Vereint wie fast nie

Dass der UN-Sicherheitsrat die Libyen-Resolution annahm, ist angesichts der jahrzehntelangen Blockade der Institution eine kleine Sensation. Offenbar revolutionieren die Aufstände in der arabischen Welt auch die internationalen Beziehungen.

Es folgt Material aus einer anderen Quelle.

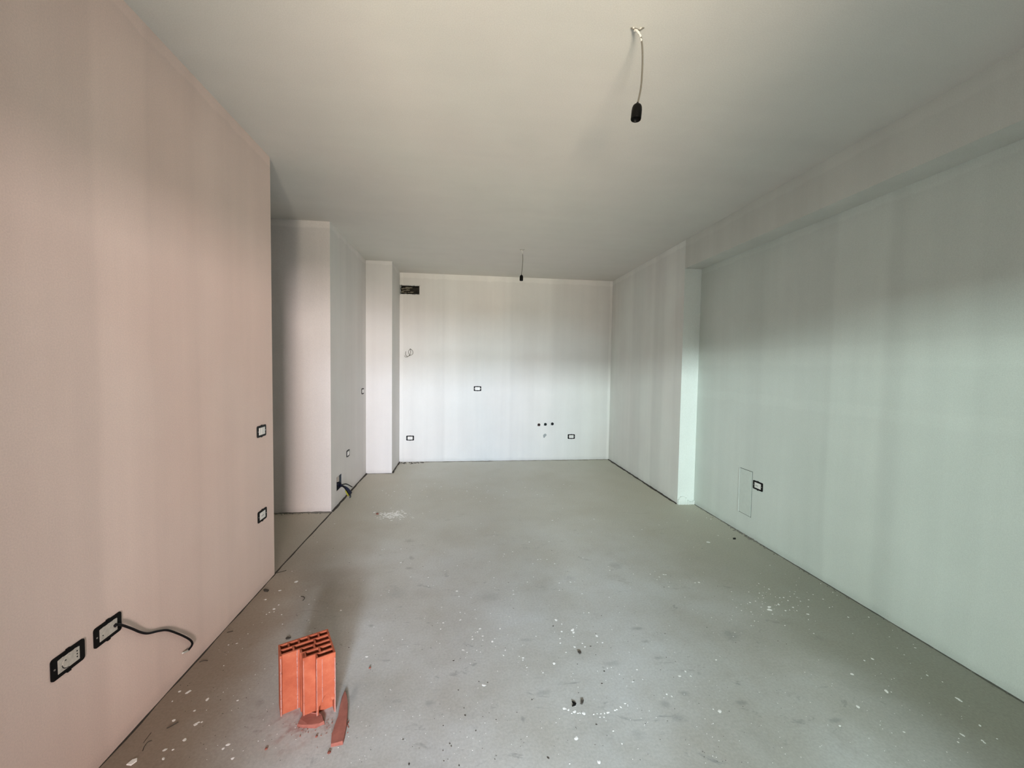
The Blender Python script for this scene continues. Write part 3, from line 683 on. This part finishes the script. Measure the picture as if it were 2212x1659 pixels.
d3 = [(478,512,12),(572,566,12),(541,612,13),(480,627,22),(482,645,28),(584,650,14),(632,630,12),(680,590,10),(727,673,14),(357,598,12),(340,606,7),(500,672,8),(520,562,7),(436,553,7),(410,570,6),(600,585,8),(986,692,12),(1118,692,10),(885,625,6),(580,745,9),(765,797,9),(110,695,8),(138,966,12),(1142,960,18),(1090,970,12),(1010,1057,22),(1232,1168,24),(1262,1172,8),(1048,1267,24),(1685,1213,18),(1695,1220,18),(1708,1229,16),(1718,1448,20),(1690,1493,14),(1846,1484,18),(1860,1497,16),(1830,1387,14),(1940,1472,10),(1343,1428,14),(932,1388,14),(1417,889,10),(1346,934,9),(1492,1065,12),(1590,1107,9),(1015,797,7),(1300,890,7),(640,543,7)]
d1 = [(1573,385,22),(1485,432,16),(1410,480,12),(1480,508,12),(1455,530,14),(1495,560,10),(1430,548,8),(1415,558,8),(1640,505,8),(1625,430,7),(1455,545,8),(1810,537,14),(1947,783,14),(1213,721,9),(1257,713,10),(953,968,16),(1000,970,22),(1100,1011,20),(1262,1016,12),(915,1020,8),(1033,1070,14),(923,1122,18),(1038,1143,20),(1052,1133,14),(1072,1130,12),(980,1225,22),(875,1278,18),(918,1277,14),(1185,1271,16),(1210,1250,18),(868,1325,16),(1235,1323,20),(1188,831,8),(1500,220,8),(1500,610,7)]
rd = random.Random(31)
bm = bmesh.new()
for x, y, s in arc: drop(bm, *C2(x, y), s/2.765*.92, rd)
obj('paint_drip_arc', bm, M_paint, label='curved row of white paint drops on the near floor', cat='paint drops', kind='stuff')
bm = bmesh.new()
for x, y, s in d2: drop(bm, *C2(x, y), s/2.765*.9, rd)
for x, y, s in d3: drop(bm, *C3(x, y), s/2.968*.85, rd)
for x, y, s in d1: drop(bm, *C1(x, y), s/2.458*.8, rd)
for k in range(520):
    q = (rd.uniform(430, 2100), 1010+(rd.random()**.8)*640)
    drop(bm, q[0], q[1], rd.uniform(.8, 2.0), rd)
for k in range(60): drop(bm, rd.gauss(1680, 60), rd.gauss(1300, 22), rd.uniform(1, 2.6), rd)
for k in range(70): drop(bm, rd.gauss(1000, 120), rd.gauss(1060, 12), rd.uniform(1, 2.6), rd)
obj('paint_drops', bm, M_paint, label='white paint drops scattered over the grey screed floor', cat='paint drops', kind='stuff')
bm = bmesh.new()
for k in range(150):
    drop(bm, rd.gauss(846, 15), rd.gauss(1113, 4.2), rd.uniform(1.0, 5.0), rd, .0015)
for k in range(30): drop(bm, rd.gauss(875, 22), rd.gauss(1116, 4), rd.uniform(.8, 2.6), rd)
obj('plaster_dust_patch', bm, plain('plaster_dust', (.92, .91, .86), .95, 60, .2), label='patch of pale plaster dust on the floor in front of the pillar', cat='dust', kind='stuff')
bm = bmesh.new(); pf = at(285, 1647, 'z', 0)
prism(bm, [(-.012, -.008), (.006, -.012), (.014, .002), (.007, .013), (-.006, .009)], 0, .003, .001)
o = obj('plaster_flake', bm, M_paint, label='pale angular plaster flake on the floor near the left wall foot', cat='debris'); o.location = (pf.x, pf.y, 0)
# dark specks of dirt, too many to count
bm = bmesh.new()
for (x, y, s) in [(1397,967,9),(1383,1041,9),(1350,1286,10),(965,1137,9),(566,1231,11),(231,1521,12),(630,1323,8),(497,904,10),(525,1080,8),(648,1029,7),(751,1257,8),(439,1503,8),(484,1415,9),(1315,818,8),(1754,465,6),(1062,1485,12),(196,1375,9),(436,1292,7),(434,1442,7),(530,1530,9),(1092,698,9),(560,1187,7),(700,1035,8),(475,1400,9)]:
    drop(bm, *C2(x, y), s/2.765*.9, rd, .002)
for k in range(240):
    drop(bm, rd.uniform(380, 1700), 1150+(rd.random()**.7)*500, rd.uniform(.8, 1.9), rd, .0015)
obj('dirt_specks', bm, M_thread, FLOOR, kind='stuff')
def flatbit(name, label, outline, h, mt, conv):
    P = [at(*conv(a, b), 'z', 0) for a, b in outline]; c = sum(P, Vector())/len(P)
    bm = bmesh.new(); prism(bm, [((p.x-c.x), (p.y-c.y)) for p in P][::-1], 0, h, .0006)
    bmesh.ops.recalc_face_normals(bm, faces=bm.faces)
    o = obj(name, bm, mt, label=label, cat='debris'); o.location = (c.x, c.y, 0); return o
flatbit('plastic_scrap', 'arrow-shaped black plastic scrap above the row of paint drops', [(1203, 1150), (1216, 1154), (1230, 1163), (1226, 1173), (1205, 1180), (1213, 1165)], .004, M_black, C2)
flatbit('plastic_scrap', 'cup-shaped dark scrap right of the arrow-shaped one', [(1258, 1143), (1275, 1144), (1272, 1157), (1265, 1168), (1257, 1166)], .005, M_thread, C2)
flatbit('plastic_scrap', 'small black scrap on the mid floor among white paint drops', [(1238, 853), (1247, 849), (1259, 853), (1260, 862), (1250, 867)], .005, M_thread, C2)
flatbit('plastic_scrap', 'short black strip on the floor near the foot of the right wall', [(2166, 174), (2182, 174), (2183, 180), (2167, 180)], .006, M_black, C2)
flatbit('plastic_scrap', 'dark crumb on the floor at the foot of the left wall corner', [(1398, 430), (1410, 426), (1428, 432), (1420, 440), (1402, 438)], .006, M_thread, C1)
flatbit('plastic_scrap', 'dark crumb on the floor just behind the hollow brick', [(1516, 688), (1528, 680), (1545, 684), (1535, 690), (1522, 693)], .005, M_thread, C1)
def thread(label, pts, r=.0016):
    P = [at(*C1(a, b), 'z', r) for a, b in pts]; c = P[0].copy(); c.z = 0
    bm = bmesh.new(); tube(bm, [p-c for p in P], r, 6, 5); o = obj('dry_twig', bm, M_thread, label=label, cat='twig', smooth=True); o.location = c
thread('thin curved dark twig on the floor right below the loose cable end', [(1058, 812), (1072, 806), (1088, 803), (1103, 804)])
thread('short dark twig on the floor by the left wall, upper one', [(1205, 654), (1222, 650), (1237, 647)])
thread('straight dark twig on the brown near floor left of the brick', [(885, 1163), (905, 1153), (925, 1142), (947, 1129)])
thread('long arched dark fibre on the floor at lower left', [(757, 1283), (765, 1262), (785, 1236), (805, 1228)], .0012)
thread('fine dark fibre on the floor close to the left wall foot', [(762, 1240), (780, 1215), (802, 1186)], .001)
thread('small hooked dark twig on the floor left of the brick shadow', [(1598, 462), (1612, 465), (1616, 474), (1608, 484)], .0018)
thread('dark twig across the left end of the floor crack', [(1468, 338), (1490, 333), (1520, 325)], .002)
for u, v, lab in ((1683, 1196, 'x'),): pass
# rubble along the right wall foot
bm = bmesh.new(); rr = random.Random(9)
for k in range(150):
    y = rr.gauss(3.05, .13) if k < 90 else rr.uniform(1.3, 3.85)
    lump(bm, (XN-.004-abs(rr.gauss(0, .012)), y, .002), rr.uniform(.002, .008 if k < 90 else .004), rr)
obj('mortar_crumbs', bm, M_crumb, label='grey mortar crumbs lying along the foot of the right wall', cat='debris', kind='stuff')
bm = bmesh.new()
for k in range(90):
    lump(bm, (rr.uniform(-1.75, XL), YR-.004-abs(rr.gauss(0, .015)), .002), rr.uniform(.002, .008), rr)
obj('mortar_crumbs', bm, M_crumb, label='mortar crumbs at the foot of the pinkish wall beyond the left corner', cat='debris', kind='stuff')
bm = bmesh.new()
for k in range(40): lump(bm, (rr.uniform(XP+.02, XP+.35), YB-.03-abs(rr.gauss(0, .04)), .002), rr.uniform(.003, .009), rr, (2, 1, .6))
obj('mortar_crumbs', bm, M_thread, label='dark crumbs on the floor where the far wall meets the pillar', cat='debris', kind='stuff')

Aus Sicht der Vereinten Nationen ist die interna­tionale Intervention in Libyen eine diplomatische Erfolgsgeschichte. Es ist bemerkenswert, wie schnell und umfassend das Regime Muammar al-Gaddafis auf der internationalen Ebene demontiert wurde. Den Anfang machte der Sicherheitsrat der Vereinten Nationen (UN) Ende Februar, indem er wirtschaftliche Sanktionen gegen Libyen und Reisebeschränkungen für den Oberst und seine Entourage verhängte. Außerdem wies er den Internationalen Strafgerichtshof an, Ermittlungen in der Sache aufzunehmen. Wenige Tage später wurde Libyen als erstes Land vor dem regulären Ende seiner Mitgliedschaft aus dem UN-Menschenrechtsrat ausgeschlossen. Dass der libysche UN-Botschafter sich schon bald von Gaddafi distanzierte und in einer dramatischen Botschaft die internationale Gemeinschaft um Hilfe gegen das »faschistische Regime« in Tripolis hat, trug zur internationalen Isolierung des Regimes bei.
Dass der Sicherheitsrat aber sogar eine internationale Intervention zum Schutz der Zivilbevölkerung und die Errichtung einer Flugverbotszone autorisierte, kam für viele internationale Beobachter dann doch überraschend. Möglich wurde dies vor allem durch die breite internationale Unterstützung insbesondere der arabischen Länder. Viele sehen damit die UN als Sachwalterin der internationalen Sicherheit rehabilitiert. Diese Aufgabe, die ihr durch ihre Charta theoretisch zugewiesen ist, hat die Organisation schon seit ihrer Entstehung nie vollständig, in den vergangenen 20 Jahren aber fast gar nicht mehr wahrnehmen können.
Während des Völkermords in Kambodscha, der großen humanitären Katastrophen der neunziger Jahre auf dem Balkan und in Ruanda sowie des seit Jahren anhaltenden Völkermords in Darfur schwieg der Sicherheitsrat, politisch gespalten und durch Vetos blockiert. Internationale Interventionen wurden entweder ohne rechtliche Grundlage durchgeführt oder überhaupt nicht. Dadurch verlor der Sicherheitsrat an Ansehen und wurde zunehmend als »Papiertiger« kritisiert. Die Prophezeiung, die UN werde alsbald völlig in die Bedeutungslosigkeit absinken, kam zunehmend in Mode. Dazu trugen auch die strukturellen Defizite und die übermäßige Bürokratie des UN-Systems bei.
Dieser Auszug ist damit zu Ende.